On Farm Research to Evaluate Sensor Algorithms for Corn N Management in NY.

Proximal (active) sensing has been increasingly used to provide information about canopy properties in a large range of crops. Algorithms that estimate within-field nitrogen (N) needs from sensor data need to be calibrated and validated to represent local soils, management and growing conditions. In this study we conducted field trials across New York farms in 2014 (5 trials) and 2015 (7 trials) to evaluate the ability of existing algorithms from other states to calculate the most economic rate of N (MERN) in corn (Zea mays L.) produced for grain or silage. A randomized complete block design was used with four blocks. Treatments included six N rates (0, 45, 89, 134 and 178 kg ha^-1 applied mid-season, plus an N-rich treatment that included 270 kg ha^-1 of total N split between planting and mid-season). In addition to the on farm trials, four trials were implemented in 2015 on research stations; three included five N rates applied at planting (0, 45, 89, 134 and 178 kg ha^-1) in four replications and one had two rates of manure and two rates of compost replicated five times.

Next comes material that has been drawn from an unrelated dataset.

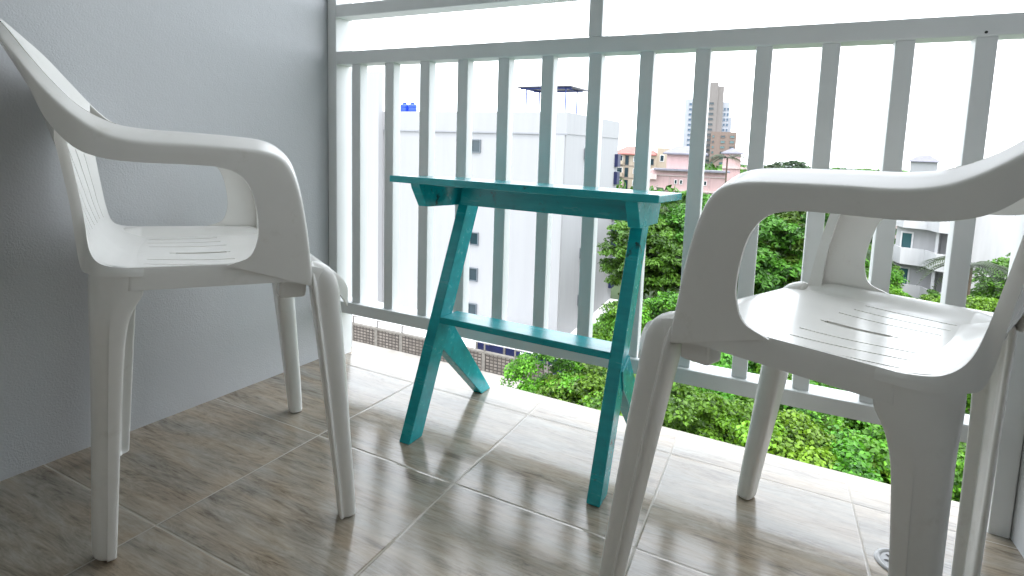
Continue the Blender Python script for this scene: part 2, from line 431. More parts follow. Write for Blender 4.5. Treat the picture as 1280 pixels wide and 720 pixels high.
def make_chair():
    root = empty('plastic_armchair', (0, 0, 0), '', 'chair')
    P = M['plastic']
    # arm and front post: outer corner line, inner end of the top flange, lower edge of the skirt
    FoA = [(.275, -.10, .704), (.275, -.03, .703), (.2755, .015, .700), (.275, .043, .690), (.274, .060, .668), (.272, .075, .625), (.269, .087, .57), (.266, .095, .52), (.2635, .104, .465)]
    FiA = [(.233, -.10, .724), (.233, -.03, .723), (.234, .012, .720), (.236, .040, .709), (.246, .062, .682), (.251, .078, .632), (.252, .090, .574), (.251, .098, .522), (.250, .107, .465)]
    SbA = [(.275, -.10, .674), (.275, -.055, .6725), (.275, -.025, .664), (.274, -.006, .642), (.273, .004, .612), (.270, .010, .575), (.2675, .009, .548), (.2655, -.002, .522), (.2645, -.035, .5085)]
    # back rim: the same three lines swept from the arm round the back to the centre
    FoB = [(.275, -.10, .704), (.277, -.16, .704), (.272, -.20, .712), (.262, -.24, .737), (.241, -.275, .771), (.210, -.308, .812), (.158, -.340, .852), (.09, -.363, .879), (0, -.372, .889)]
    FiB = [(.233, -.10, .724), (.238, -.152, .724), (.244, -.192, .729), (.241, -.231, .748), (.224, -.265, .781), (.197, -.298, .821), (.149, -.329, .860), (.085, -.354, .886), (0, -.363, .896)]
    SbB = [(.275, -.10, .674), (.277, -.16, .674), (.275, -.204, .678), (.266, -.237, .692), (.246, -.268, .727), (.213, -.294, .777), (.160, -.327, .827), (.092, -.352, .858), (0, -.362, .868)]
    def section(Fo, Fi, Sb):
        rows = []
        for q_, (o_, i_, s_) in enumerate(zip(Fo, Fi, Sb)):
            o_, i_, s_ = map(np.array, (o_, i_, s_))
            lip = i_ + (s_-o_)*.22*max(0, min(1, (q_-75)/25))
            def q(a, b, t): return a+(b-a)*t
            c1, c2 = q(o_, i_, .15), q(o_, s_, .14)
            mid = (c1+c2)/2*.35 + o_*.65
            rows.append([lip, i_, q(o_, i_, .96), q(o_, i_, .65), q(o_, i_, .4), c1, (c1+mid)/2*.7+ (q(o_,i_,.07))*.3, mid, (c2+mid)/2*.7+(q(o_,s_,.06))*.3, c2, q(o_, s_, .45), q(o_, s_, .7), q(o_, s_, .95), s_])
        return rows
    n1, n2 = 80, 100
    for sx in (1, -1):
        A = [keyparam(k, n1) for k in (FoA, FiA, SbA)]; B = [keyparam(k, n2) for k in (FoB, FiB, SbB)]
        Fo, Fi, Sb = (np.concatenate([b_[:0:-1], a_]) for a_, b_ in zip(A, B))
        rows = section(Fo, Fi, Sb)
        v = [(p[0]*sx, p[1], p[2]) for r in rows for p in r]
        f = grid_faces(len(rows), 14)
        if sx > 0: f = [q[::-1] for q in f]
        o = mesh_obj('armrest', v, f, P, root, True); solid(o, .0042)
    v, f = [], []
    def ztop(x, y):
        a = abs(x)/.2585
        rim = max(0, (a-.80)/.20); rim = rim*rim*(3-2*rim)
        z = .4895 + .0185*rim*(1 if y < .06 else max(0, 1-(y-.06)/.08)) + .004*math.cos(a*1.5)*0
        z -= .005*math.exp(-((y+.06)/.09)**2)*(1-min(1, a*1.05)**2)
        if y > .115: 
            t = (y-.115)/.063; z -= .004*t + .040*t*t*t
        return z
    # backrest: concave slatted panel hung from the rim
    NU, NV = 125, 96
    top = np.array(keyparam(FiB, 400))
    s1 = int(400*4.0/8)                                   # the panel leaves the rim here
    edge = keyparam([(.2585, -.150, .5080), (.2570, -.178, .5085), (.2420, -.206, .513), (.210, -.222, .528), (.1830, -.231, .562), (.1745, -.240, .610), (.179, -.251, .67), (.190, -.260, .72), tuple(top[s1])], NV)
    cen = keyparam([(0, -.140, .4870), (0, -.170, .4890), (0, -.200, .4985), (0, -.226, .525), (0, -.246, .57), (0, -.262, .62), (0, -.288, .70), (0, -.326, .81), tuple(top[-1])], NV)
    base = len(v); pv = []
    LIP = [.25, .6, 1.0]
    for i in range(NV):
        t = i/(NV-1); row = []
        for j in range(NU):
            u = (j/(NU-1))*2-1; a = abs(u)
            k = s1+(399-s1)*(1-a); k0 = int(k); k1 = min(399, k0+1); tp = top[k0]*(1-(k-k0))+top[k1]*(k-k0)
            w = a**2.2
            y = cen[i][1]*(1-w)+edge[i][1]*w; x = edge[i][0]*a
            rm = max(0, (a-.80)/.20); rm = rm*rm*(3-2*rm); q0 = min(1, t/.32); q0 = q0*q0*(3-2*q0); wz = rm*(1-q0)+w*q0
            z = cen[i][2]*(1-wz)+edge[i][2]*wz
            zb = ztop(edge[0][0]*a, cen[0][1]*(1-w)+edge[0][1]*w)-.0006
            z += (zb-(cen[0][2]*(1-rm)+edge[0][2]*rm))*(1-t)**6
            row_top = np.array([edge[-1][0]*a, cen[-1][1]*(1-w)+edge[-1][1]*w, cen[-1][2]*(1-w)+edge[-1][2]*w])
            p = np.array([x, y, z]) + (tp-row_top)*t**2.2
            row.append((p[0]*(1 if u >= 0 else -1), p[1], p[2]))
        e0_ = row[-1]; f_ = max(0., min(1., (e0_[2]-.53)/.07)); f_ = f_*f_*(3-2*f_); tt_ = min(1, (1-t)*6)
        on_ = np.array((e0_[0]-.19, (e0_[1]+.16)*1.0)); on_ = on_/np.linalg.norm(on_)*.0045; end = np.array((e0_[0]+on_[0], e0_[1]+min(0, on_[1]), min(e0_[2]-.010, .496)))*(1-f_) + np.array((e0_[0]+.0025, e0_[1]-.012*tt_, e0_[2]-.003))*f_
        def lipv(p, q):
            sg = math.copysign(1, p[0]); d_ = end-np.array(e0_)
            return (p[0]+sg*d_[0]*math.sqrt(q), p[1]+d_[1]*q, p[2]+d_[2]*q)
        pv += [lipv(row[0], q) for q in LIP[::-1]] + row + [lipv(row[-1], q) for q in LIP]
    NC = NU+6
    SL = {NU//2 + k for k in (-39, -26, -13, 0, 13, 26, 39)}
    def keep(i, j):
        p = np.mean([pv[i*NC+j], pv[i*NC+j+1], pv[(i+1)*NC+j], pv[(i+1)*NC+j+1]], axis=0)
        if (j-3) in SL and .545 < p[2] < .70-.0006*abs(j-3-NU//2): return False
        return (p[0]/.066)**2 + ((p[2]-.800)/.0135)**2 >= 1
    pf = grid_faces(NV, NC, keep=keep)
    v2 = v + pv; f2 = f + [tuple(base+k for k in q) for q in pf]
    o = mesh_obj('backrest', v2, f2, P, root, True)
    bm = bmesh.new(); bm.from_mesh(o.data); bmesh.ops.remove_doubles(bm, verts=bm.verts[:], dist=.0006)
    bm.normal_update(); bm.to_mesh(o.data); bm.free()
    solid(o, .004, -1)
    # seat: dished top with slits, rolled front, side skirts
    nx, ny = 111, 110
    xs = np.concatenate([[-1.012, -1.011, -1.008, -1.003], np.linspace(-1, 1, nx), [1.003, 1.008, 1.011, 1.012]])
    zs_drop = [.034, .022, .010, .003]
    ys = np.linspace(-.215, .178, ny)
    def halfw(y):
        w = .2585
        if y > .10: w -= .035*((y-.10)/.078)**2.2
        if y < -.168: w -= .03*min(1, (-.168-y)/.03)
        return w
    rows = []
    for y in ys:
        for k, u in enumerate(xs):
            hw = halfw(y); uc = max(-1, min(1, u))
            x = uc*hw*(1 + 1.1*(y+.09)*(1-uc**4)*(1-max(0, y-.06)/.118 if y > .06 else 1))
            z = ztop(uc*.2585, y)
            if abs(u) > 1:
                kk = k if u < 0 else len(xs)-1-k
                z -= zs_drop[kk]; x = math.copysign(hw + .0030*math.sqrt(min(1, zs_drop[kk]/.034)), u)
            rows.append((x, y, z))
    ncol = len(xs)
    mid_ = (ncol-1)//2
    slit_cols = {0: (-.113, -.006), 17: (-.150, -.005), -17: (-.150, -.005), 28: (-.152, -.012), -28: (-.152, -.012), 39: (-.152, -.015), -39: (-.152, -.015)}
    def keep(i, j):
        d = j-mid_
        yy = (ys[i]+ys[i+1])/2
        if d in (-1, 1) and -.105 < yy < -.014: return False
        r = slit_cols.get(d)
        return not (r and r[0] < yy < r[1])
    f = grid_faces(ny, ncol, keep=keep)
    o = mesh_obj('seat', rows, f, P, root, True); solid(o, .004, -1)
    # front apron under the rolled edge
    # legs
    for sx in (1, -1):
        prof = [(.0012, -.0015), (.0022, .002), (.0005, .005), (-.0035, .0068), (-.0035, .012), (-.001, .022), (-.0005, .032), (-.004, .0425), (-.013, .0485), (-.028, .051), (-.044, .049), (-.055, .041), (-.059, .026), (-.058, .008), (-.050, .0), (-.028, -.002), (-.006, -.003)]
        zs = [0, .003, .012, .05, .10, .17, .24, .31, .38, .43, .455, .472, .485, .495, .502, .506]
        yr = np.interp(zs, [0, .07, .17, .30, .40, .5], [.1745, .1655, .150, .131, .115, .099])
        xr = np.interp(zs, [0, .25, .5], [.2665, .267, .2665])
        kk = np.interp(zs, [0, .003, .012, .10, .43, .455, .472, .485, .495, .502, .506], [.60, .63, .64, .70, 1.0, 1.02, .98, .88, .70, .42, .1])
        v = []
        for z, y0, x0, k in zip(zs, yr, xr, kk):
            kb = np.interp(z, [0, .43], [.64, 1.0]) if z < .43 else 1.0
            for dx, dy in prof:
                cxx, cyy = -.030, .008
                s_ = k/kb if z > .43 else 1.0
                px_, py_ = dx*kb, dy*kb
                px_ = cxx*kb+(px_-cxx*kb)*s_ ; py_ = cyy*kb+(py_-cyy*kb)*s_
                if z < .012: px_ = cxx*kb+(px_-cxx*kb)*(k/.64)*1.0; py_ = .02*kb+(py_-.02*kb)*(k/.64)
                v.append(((x0+px_)*sx, y0+py_, z))
        n = len(prof); f = grid_faces(len(zs), n, True)
        f.append(tuple(range(n))[::-1]); f.append(tuple(range((len(zs)-1)*n, len(zs)*n)))
        if sx < 0: f = [q[::-1] for q in f]
        o = mesh_obj('leg', v, f, P, root, True)
        md = o.modifiers.new('round', 'SUBSURF'); md.levels = 1; md.render_levels = 2
        # stiffening stub behind the front leg, under the seat
        # rear leg: L section, wide at the top
        zs = [0, .003, .012, .06, .14, .22, .30, .36, .40, .43, .452, .468, .480, .494, .502, .506]
        xo = np.interp(zs, [0, .2, .42, .506], [.204, .229, .2610, .2640])
        yb = np.interp(zs, [0, .3, .43, .48, .503], [-.2175, -.2195, -.2215, -.2235, -.2245]); yf = np.interp(zs, [0, .05, .30, .40, .43, .452, .468, .48, .503], [-.181, -.180, -.176, -.172, -.167, -.157, -.145, -.150, -.160])
        xi = np.interp(zs, [0, .45, .503], [.038, .058, .058])
        v = []
        for z, X, B, Fy, I in zip(zs, xo, yb, yf, xi):
            sh = {0: .006, .003: .0015, .012: 0}.get(z, 0)
            B += sh; X -= sh
            pr = [(X-.005, Fy), (X-.001, Fy-.004), (X, (Fy+B)/2), (X-.001, B+.030), (X-.006, B+.014), (X-.015, B+.005), (X-.028, B+.0005), (X-I+.004, B), (X-I, B+.004), (X-I+.004, B+.010), (X-.030, B+.014), (X-.018, B+.024), (X-.013, (Fy+B)/2), (X-.012, Fy-.004), (X-.010, Fy)]
            tp = [(.2560, Fy), (.2624, Fy-.004), (.2630, min(-.178, Fy-.012)), (.2570, -.1965), (.2480, -.2090), (.2370, -.2165), (.2260, -.2215), (.2140, -.2240), (.2060, -.2220), (.2080, -.2130), (.2200, -.2080), (.2340, -.2000), (.2440, -.1880), (.2480, -.1700), (.2500, -.1640)]
            q_ = max(0., min(1., (z-.425)/.05)); q_ = q_*q_*(3-2*q_)
            shr = max(0., (z-.495)/.011)*.004
            pr = [(a*(1-q_)+c*q_-shr*.7, b*(1-q_)+d*q_+shr) for (a, b), (c, d) in zip(pr, tp)]
            v += [(a*sx, b, z) for a, b in pr]
        n = 15; f = grid_faces(len(zs), n, True)
        f.append(tuple(range(n))[::-1]); f.append(tuple(range((len(zs)-1)*n, len(zs)*n)))
        if sx < 0: f = [q[::-1] for q in f]
        o = mesh_obj('leg', v, f, P, root, True)
        md = o.modifiers.new('round', 'SUBSURF'); md.levels = 1; md.render_levels = 2
    # stiffening stubs under the seat beside the front legs
    for sx in (1, -1):
        bm = bmesh.new(); add_box(bm, min(sx*.205, sx*.245), max(sx*.205, sx*.245), .052, .098, .440, .480, .006, 3); bm_obj('stiffener', bm, P, root)
    return root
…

Corn was scanned for Normalized Difference Vegetation Index (NDVI) at every growth stage between V4 and V11 to determine the optimum timing of scanning and develop the exponential model to predict yield using NDVI data. Preliminary results suggest (1) the best time to scan is at V7, and (2) existing algorithms developed at Virginia Tech and Oklahoma State University can be used to predict end-of-season yield and N needs of corn in New York once yield potential and response index (RI) equations are calibrated for the state’s growing conditions.